His peoples cause, with equall Lawes, in wildernesse them lead;
 
Though slow of speech, thy counsell reach, shall each occation well,
 
Sure thy sterne looke, it cannot brook those wickedly rebell.
 
With labours might, thy pen indite doth Lawes for peoples learning:
 
That judge with skill, and not with will, unarbitrate discerning;
 
Bellingham thou, on valiant now, stop not in discontent,
 
For Christ with crown, will thee renown, then spend for him, be spent;
 
As thou hast done thy race still run till death, no death shall stay,
 
Christs work of might, till Scripture light, bring Resurection day."
 
As a magistrate and Deputy Governor, Bellingham had a larger share in law making than any other person in the colony except for the Governor.
 
In 1634 Bellingham purchased from Samuel Maverick, a homestead on Boston Harbor.
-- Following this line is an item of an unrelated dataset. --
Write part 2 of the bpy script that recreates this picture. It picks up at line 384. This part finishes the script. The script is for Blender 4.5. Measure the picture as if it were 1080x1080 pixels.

This, with other holdings made him one of the largest landowners in the new colony. The major portion of these holdings, including the purchase from Maverick were in what is now Chelsea. He attempted an unusual arrangement with his land. In the English manorial fashion, he divided the land into four parts and leased each portion to a tenant farmer.
 
Bellingham gave a gift of 10£ to a public subscription for a school in Boston in 1636. He was listed third on the list. "Like Winthrop, Dudley and Bradstreet, he was a man of property above the rest." He was also a member of the first Board of Overseers for Harvard, October 28, 1636.
 
He was on a committee to draw up a code of fundamental laws based on the Bible, but the task was never accomplished. The magistrates appeared to avoid it as a transgression of the charter, looking to a natural growth of common law as a safer course. "Winthrop says, there were two great reasons which caused the magistrates and elders 'not to be very forward in this matter'. First, want of sufficient experience of the country and the people. It would be better to let customs be formed, and grow gradually into laws, like the common law of England. Second, the charter provided that the colony pass no laws repugnant to the laws of England. Any formal codification of the Law of God would certainly be repugnant to the laws of England."
 
Nathaniel Hawthorne described these early office holders as:
 
"These primitive statesmen, therefore, - Bradstreet, Endicott, Dudley, Bellingham, and their compeers, - who were elevated to power by the early choice of the people, seem to have been not often brilliant, but distinguished by a ponderous sobriety, rather than activity of intellect. They had fortitude and self reliance, and, in time of difficulty or peril, stood up for the welfare of the state like a line of cliffs against a tempestuous tide. The traits of character here indicated were well represented in the square cast of coutenance and large physical development of the new colonial magistrates. So far as a demeanor of national authority was concerned, the mother country need not have been ashamed to see these foremost men of an actual democracy adopted into the House of Peers, or made the Privy Council of the Sovereign."
 
In 1640, Bellingham was again elected Deputy Governor. Joseph Dudley was elected to his first term as Governor and was the first Governor who was not a voter in Boston. Winthrop was not reelected that year because "the freemen feared a governor for life".